Pocas incógnitas
llevaban aparejadas las elecciones vascas y gallegas, y se han resuelto en consonancia
con los pronósticos previos. Poco terreno hay, entonces, para el análisis
cuantitativo minucioso que suele establecerse en estas ocasiones. La
trasposición de los datos al panorama de la política estatal da poco de sí.
Una cuestión sí
parece de interés, en relación con el bipartidismo imperfecto que nos
vemos obligados a soportar. A saber: el PSOE prolonga su declive, aún no irremediable,
y el fenómeno plural de las Mareas más Podemos mantiene las posiciones conquistadas
y queda comparativamente mejor que su aliado natural en la izquierda.
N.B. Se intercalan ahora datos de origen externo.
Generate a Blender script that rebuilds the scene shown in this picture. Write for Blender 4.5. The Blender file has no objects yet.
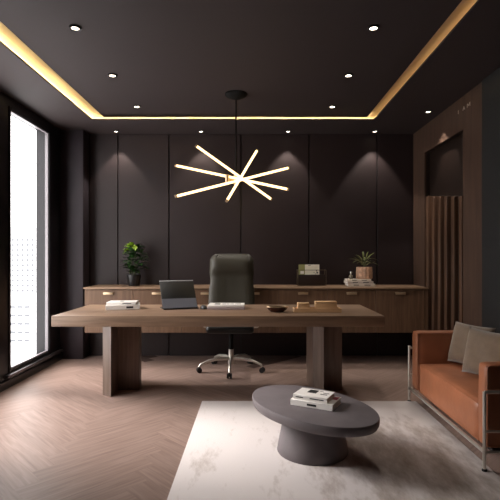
import bpy, bmesh, math, random
from mathutils import Vector, Matrix, Euler
random.seed(7)
PI = math.pi
sc = bpy.context.scene
col = sc.collection

# ------------------------------------------------------------------ helpers
def lin(c):
    r = []
    for v in c:
        v /= 255.0
        r.append(v / 12.92 if v <= 0.04045 else ((v + 0.055) / 1.055) ** 2.4)
    return tuple(r) + (1.0,)

def new_mat(name):
    m = bpy.data.materials.new(name)
    m.use_nodes = True
    nt = m.node_tree
    b = nt.nodes['Principled BSDF']
    return m, nt, b

def plain(name, rgb, rough=0.5, metal=0.0, spec=0.5, bump=0.0, bscale=200.0, var=0.0, vscale=6.0, sheen=0.0, coat=0.0):
    m, nt, b = new_mat(name)
    b.inputs['Base Color'].default_value = lin(rgb)
    b.inputs['Roughness'].default_value = rough
    b.inputs['Metallic'].default_value = metal
    b.inputs['Specular IOR Level'].default_value = spec
    if sheen: b.inputs['Sheen Weight'].default_value = sheen
    if coat: b.inputs['Coat Weight'].default_value = coat
    tc = nt.nodes.new('ShaderNodeTexCoord')
    if bump:
        n = nt.nodes.new('ShaderNodeTexNoise'); n.inputs['Scale'].default_value = bscale; n.inputs['Detail'].default_value = 4
        nt.links.new(tc.outputs['Object'], n.inputs['Vector'])
        bp = nt.nodes.new('ShaderNodeBump'); bp.inputs['Strength'].default_value = bump; bp.inputs['Distance'].default_value = 0.004
        nt.links.new(n.outputs['Fac'], bp.inputs['Height']); nt.links.new(bp.outputs['Normal'], b.inputs['Normal'])
    if var:
        n = nt.nodes.new('ShaderNodeTexNoise'); n.inputs['Scale'].default_value = vscale; n.inputs['Detail'].default_value = 5
        nt.links.new(tc.outputs['Object'], n.inputs['Vector'])
        r = nt.nodes.new('ShaderNodeValToRGB')
        a = lin(tuple(max(0, v * (1 - var)) for v in rgb)); c = lin(tuple(min(255, v * (1 + var)) for v in rgb))
        r.color_ramp.elements[0].color = a; r.color_ramp.elements[0].position = 0.3
        r.color_ramp.elements[1].color = c; r.color_ramp.elements[1].position = 0.7
        nt.links.new(n.outputs['Fac'], r.inputs['Fac']); nt.links.new(r.outputs['Color'], b.inputs['Base Color'])
    return m

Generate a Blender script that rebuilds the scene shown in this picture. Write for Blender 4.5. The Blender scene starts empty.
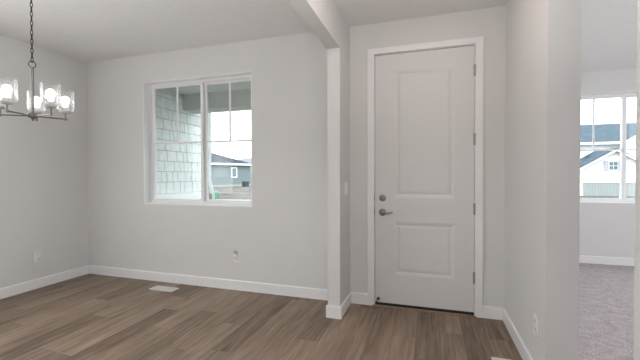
import bpy, bmesh, math, random
from mathutils import Vector, Matrix
random.seed(7)
S = bpy.context.scene
COL = S.collection

# ------------------------------------------------------------------ camera, sky, light, exposure
H = 2.743            # ceiling height
Y = 3.356            # inner face of the front wall
XL = -4.2425         # dining room left wall
XR = 0.6284          # foyer right wall
XR2 = 0.787          # bedroom side of that wall
WX0, WX1 = -0.8689, -0.7543   # stub wall between dining room and foyer
YW = 2.951           # front end of the stub wall
ZB = 2.398           # underside of the beam
YB = 5.87            # bedroom window wall
YREAR = -4.6         # rear wall of the house

cd = bpy.data.cameras.new('camera')
cam = bpy.data.objects.new('camera', cd); COL.objects.link(cam)
cd.sensor_width = 36.0; cd.lens = 36.0 * 344.09 / 640.0
cd.clip_start = 0.02; cd.clip_end = 6000
fw = Vector((-0.3033327, 0.95276665, -0.01499931))
rt = Vector((0.95288205, 0.30333148, -0.00241112))
up = Vector((-0.00225253, 0.01502395, 0.9998846))
cam.matrix_world = Matrix(((rt.x, up.x, -fw.x, 0), (rt.y, up.y, -fw.y, 0), (rt.z, up.z, -fw.z, 1.2793), (0, 0, 0, 1)))
S.camera = cam

w = bpy.data.worlds.new('overcast_sky'); S.world = w; w.use_nodes = True
nt = w.node_tree; nt.nodes.clear()
o = nt.nodes.new('ShaderNodeOutputWorld'); b = nt.nodes.new('ShaderNodeBackground')
b.inputs['Color'].default_value = (0.90, 0.97, 1.0, 1); b.inputs['Strength'].default_value = 3.4
nt.links.new(b.outputs[0], o.inputs[0])

def sun(name, rot, strength, angle, color):
    d = bpy.data.lights.new(name, 'SUN'); d.energy = strength; d.angle = math.radians(angle); d.color = color
    ob = bpy.data.objects.new(name, d); ob.rotation_euler = [math.radians(a) for a in rot]; COL.objects.link(ob)

def fill_light(name, loc, rot, sx, sy, power, color):  # rectangular area lamp for the added fills
    d = bpy.data.lights.new(name, 'AREA'); d.shape = 'RECTANGLE'; d.size = sx; d.size_y = sy
    d.energy = power; d.color = color
    ob = bpy.data.objects.new(name, d); ob.location = loc; ob.rotation_euler = [math.radians(a) for a in rot]
    COL.objects.link(ob)

# hazy sun over the street, then added area fills out of frame: side light and ceiling bounce
sun('hazy_sun', (45, 0, 28), 1.2, 25, (1.0, 0.97, 0.92))
fill_light('bedroom_side_fill', (4.78, 2.6, 1.6), (90, 0, 90), 2.4, 1.9, 78, (0.97, 0.985, 1.0))  # added fill for the bedroom; the side wall here is solid
fill_light('left_fill', (XL + .01, .85, 1.55), (90, 0, -90), 1.3, 1.3, 18, (1.0, 0.99, 0.985))  # added fill in the left opening, brightens the right foyer wall
fill_light('right_rear_fill', (XR - .01, -1.6, 1.48), (90, 0, 90), 2.0, 1.6, 22, (0.97, 0.985, 1.0))  # added fill in the right rear opening, lifts the left dining wall
fill_light('ceiling_bounce_fill_dining', (-2.8, .4, 1.75), (180, 0, 0), .5, .5, 19, (0.98, 0.99, 1.0))  # added uplight, fills the dining room off the ceiling like a flash
fill_light('ceiling_bounce_fill_foyer', (-.35, .8, 1.75), (180, 0, 0), .4, .4, 24, (0.99, 0.975, 0.96))  # second added uplight, raises the foyer ceiling and walls
fill_light('rear_foyer_fill', (-.1, YREAR + .02, 1.1), (90, 0, 0), 1.0, 1.7, 14, (1.0, 0.99, 0.98))  # added low fill for the entry door; no glazing in the rear wall

S.view_settings.view_transform = 'Standard'; S.view_settings.look = 'None'
S.view_settings.exposure = 0.13; S.view_settings.gamma = 1.0
S.view_settings.use_curve_mapping = False

# ------------------------------------------------------------------ materials
def newmat(name):
    m = bpy.data.materials.new(name); m.use_nodes = True
    n = m.node_tree.nodes; n.clear()
    out = n.new('ShaderNodeOutputMaterial')
    return m, n, m.node_tree.links, out

def mth(n, l, op, a, b=None, c=None):
    x = n.new('ShaderNodeMath'); x.operation = op
    for i, v in enumerate((a, b, c)):
        if v is None: continue
        if isinstance(v, (int, float)): x.inputs[i].default_value = v
        else: l.new(v, x.inputs[i])
    return x.outputs[0]

def mat(name, color, rough=0.5, metal=0.0, noise=0.03, nscale=8.0, bump=0.0, bscale=150.0, emit=None, estr=0.0, spec=0.5):
    m, n, l, out = newmat(name)
    p = n.new('ShaderNodeBsdfPrincipled'); l.new(p.outputs[0], out.inputs[0])
    p.inputs['Roughness'].default_value = rough; p.inputs['Metallic'].default_value = metal
    p.inputs['Specular IOR Level'].default_value = spec
    tc = n.new('ShaderNodeNewGeometry')
    nz = n.new('ShaderNodeTexNoise'); nz.inputs['Scale'].default_value = nscale; nz.inputs['Detail'].default_value = 3
    l.new(tc.outputs['Position'], nz.inputs['Vector'])
    r = n.new('ShaderNodeValToRGB')
    r.color_ramp.elements[0].position = 0.3; r.color_ramp.elements[1].position = 0.7
    r.color_ramp.elements[0].color = (*[c * (1 - noise) for c in color], 1)
    r.color_ramp.elements[1].color = (*[min(1, c * (1 + noise)) for c in color], 1)
    l.new(nz.outputs[0], r.inputs[0]); l.new(r.outputs[0], p.inputs['Base Color'])
    if bump > 0:
        nb = n.new('ShaderNodeTexNoise'); nb.inputs['Scale'].default_value = bscale; nb.inputs['Detail'].default_value = 2
        l.new(tc.outputs['Position'], nb.inputs['Vector'])
        bp = n.new('ShaderNodeBump'); bp.inputs['Strength'].default_value = bump; bp.inputs['Distance'].default_value = 0.004
        l.new(nb.outputs[0], bp.inputs['Height']); l.new(bp.outputs[0], p.inputs['Normal'])
    if emit:
        p.inputs['Emission Color'].default_value = (*emit, 1); p.inputs['Emission Strength'].default_value = estr
    return m

def floor_mat():
    m, n, l, out = newmat('vinyl_plank_floor')
    p = n.new('ShaderNodeBsdfPrincipled'); l.new(p.outputs[0], out.inputs[0])
    g = n.new('ShaderNodeNewGeometry'); sp = n.new('ShaderNodeSeparateXYZ'); l.new(g.outputs['Position'], sp.inputs[0])
    PW, PL = 0.178, 1.22
    u = mth(n, l, 'DIVIDE', mth(n, l, 'ADD', sp.outputs[0], 20.035), PW)
    row = mth(n, l, 'FLOOR', u); fu = mth(n, l, 'SUBTRACT', u, row)
    wn = n.new('ShaderNodeTexWhiteNoise'); wn.noise_dimensions = '1D'; l.new(row, wn.inputs['W'])
    v = mth(n, l, 'ADD', mth(n, l, 'DIVIDE', mth(n, l, 'ADD', sp.outputs[1], 20.0), PL), mth(n, l, 'MULTIPLY', wn.outputs['Value'], 5.0))
    cel = mth(n, l, 'FLOOR', v); fv = mth(n, l, 'SUBTRACT', v, cel)
    cx = n.new('ShaderNodeCombineXYZ'); l.new(row, cx.inputs[0]); l.new(cel, cx.inputs[1])
    w2 = n.new('ShaderNodeTexWhiteNoise'); w2.noise_dimensions = '2D'; l.new(cx.outputs[0], w2.inputs['Vector'])
    # grain stretched along the plank, shifted per plank
    gv = n.new('ShaderNodeCombineXYZ')
    l.new(mth(n, l, 'MULTIPLY', sp.outputs[0], 30.0), gv.inputs[0])
    l.new(mth(n, l, 'MULTIPLY', sp.outputs[1], 2.2), gv.inputs[1])
    l.new(mth(n, l, 'MULTIPLY', w2.outputs['Value'], 60.0), gv.inputs[2])
    n1 = n.new('ShaderNodeTexNoise'); n1.inputs['Scale'].default_value = 1.0; n1.inputs['Detail'].default_value = 6
    n1.inputs['Roughness'].default_value = 0.62; n1.inputs['Distortion'].default_value = 0.6
    l.new(gv.outputs[0], n1.inputs['Vector'])
    gv2 = n.new('ShaderNodeCombineXYZ')
    l.new(mth(n, l, 'MULTIPLY', sp.outputs[0], 9.0), gv2.inputs[0])
    l.new(mth(n, l, 'MULTIPLY', sp.outputs[1], 1.3), gv2.inputs[1])
    l.new(mth(n, l, 'MULTIPLY', w2.outputs['Value'], 33.0), gv2.inputs[2])
    n2 = n.new('ShaderNodeTexNoise'); n2.inputs['Scale'].default_value = 1.0; n2.inputs['Detail'].default_value = 3
    l.new(gv2.outputs[0], n2.inputs['Vector'])
    t = mth(n, l, 'ADD', mth(n, l, 'MULTIPLY', w2.outputs['Value'], 0.30), mth(n, l, 'MULTIPLY', n1.outputs[0], 1.15))
    t = mth(n, l, 'ADD', t, mth(n, l, 'MULTIPLY', n2.outputs[0], 0.55))
    t = mth(n, l, 'SUBTRACT', t, 0.48)
    r = n.new('ShaderNodeValToRGB'); cr = r.color_ramp
    cr.elements[0].position = 0.12; cr.elements[0].color = (0.085, 0.056, 0.038, 1)
    cr.elements[1].position = 0.92; cr.elements[1].color = (0.40, 0.300, 0.225, 1)
    e = cr.elements.new(0.48); e.color = (0.235, 0.168, 0.121, 1)
    l.new(t, r.inputs[0])
    # knots
    kv = n.new('ShaderNodeCombineXYZ')
    l.new(mth(n, l, 'MULTIPLY', sp.outputs[0], 4.2), kv.inputs[0]); l.new(mth(n, l, 'MULTIPLY', sp.outputs[1], 1.5), kv.inputs[1])
    vo = n.new('ShaderNodeTexVoronoi'); vo.inputs['Scale'].default_value = 1.0; l.new(kv.outputs[0], vo.inputs['Vector'])
    kn = n.new('ShaderNodeMapRange'); kn.inputs[1].default_value = 0.02; kn.inputs[2].default_value = 0.11
    kn.inputs[3].default_value = 0.55; kn.inputs[4].default_value = 1.0
    l.new(vo.outputs['Distance'], kn.inputs[0])
    # seams
    su = mth(n, l, 'MULTIPLY', mth(n, l, 'MINIMUM', fu, mth(n, l, 'SUBTRACT', 1.0, fu)), PW)
    sv = mth(n, l, 'MULTIPLY', mth(n, l, 'MINIMUM', fv, mth(n, l, 'SUBTRACT', 1.0, fv)), PL)
    sm = n.new('ShaderNodeMapRange'); sm.inputs[1].default_value = 0.0008; sm.inputs[2].default_value = 0.0028
    sm.inputs[3].default_value = 0.60; sm.inputs[4].default_value = 1.0
    l.new(mth(n, l, 'MINIMUM', su, sv), sm.inputs[0])
    k = mth(n, l, 'MULTIPLY', sm.outputs[0], kn.outputs[0])
    mx = n.new('ShaderNodeVectorMath'); mx.operation = 'SCALE'
    l.new(r.outputs[0], mx.inputs[0]); l.new(k, mx.inputs['Scale'])
    l.new(mx.outputs[0], p.inputs['Base Color'])
    p.inputs['Roughness'].default_value = 0.46; p.inputs['Specular IOR Level'].default_value = 0.35
    bp = n.new('ShaderNodeBump'); bp.inputs['Strength'].default_value = 0.25; bp.inputs['Distance'].default_value = 0.002
    l.new(mth(n, l, 'MULTIPLY', mth(n, l, 'ADD', n1.outputs[0], sm.outputs[0]), 0.5), bp.inputs['Height'])
    l.new(bp.outputs[0], p.inputs['Normal'])
    return m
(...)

En el
otro lado del hemiciclo, Ciudadanos no llega a los mínimos de representación y deja
todo el campo al PP, que ha sido capaz a pesar de todo de repetir la única mayoría
absoluta remanente en el panorama de las autonomías.
Todo conspira en
favor del partido alfa en el tablero estatal. Los populares salen reforzados
del trance, siquiera sea por defecto. Con toda probabilidad les bastaría
cambiar el candidato (Feijoo, incluso otro nombre cualquiera que aportara cierta
novedad, en lugar de Rajoy) y arrojar a los leones a Rita Barberá para
conseguir una investidura cómoda, con más apoyos directos y más abstenciones en
la cámara. El país está cansado de votaciones y de especulaciones sucesivas, y se
resignaría a un nuevo mandato conservador a la espera de una mayor sazón de las
izquierdas, perdidas hoy una de ellas en la rememoración de fastos pretéritos,
y la otra en experimentos de laboratorio mediático sobre cómo seducir a los votantes
(se trata, sí, de conseguir más votos, pero sobre todo de saber qué hacer con
ellos, y respecto de este peliagudo tema todavía no nos han dado pistas
suficientes).
En estas
circunstancias, el PP, por lo que he escuchado esta mañana a Andrea Levy, sigue
en las mismas. Insiste Levy en que es Sánchez quien bloquea la investidura,
quien debería ceder para facilitar un nuevo gobierno de Rajoy. «Nosotros no
hemos cambiado», alega, y ese es el problema principal. Ahogados en cuitas como
estamos, metidos en escaramuzas colaterales sobre sorpasos y visibilidades, el
único valor que podemos defender aún desde la izquierda es el No a la
resurrección de un Rajoy más putrefacto que Lázaro después de pasar tres días en la
tumba; el No a la impunidad de los corruptos, de ninguno de ellos pero con
mayor razón de los que utilizan el senado como trinchera; y el No a la actual
política de “posverdad”, en el tenor de lo que ayer publicaba Sol Gallego Díaz,
es decir, la negación desfachatada de las evidencias como elemento esencial
para fabricar un consenso social que no existe en la realidad.
La política seguida
por el gobierno actualmente en funciones nos está haciendo un daño terrible;
pero lo peor es el estilo marianista de hacer política, el de la mentira como
elemento de superación de las contradicciones. Las estadísticas manipuladas,
los reiterados éxitos mediáticos en la preservación de un estado del bienestar
que se deja hundir, la felicidad de unas pensiones cuyos fondos se saquean, los
índices de empleo que mes tras mes son los mejores que ha habido en años y
años, pero sin que el paro descienda por ello.
Con Rajoy no habrá
cambio, ni retorno posible a una democracia normativa, ni propósito de enmienda. Debería ser obligatorio,
en bien de la salud pública, que quienes predican la abstención en la
investidura incluyan una leyenda parecida a la que consta en las cajetillas de
cigarrillos: Ojo, el gobierno de Rajoy mata.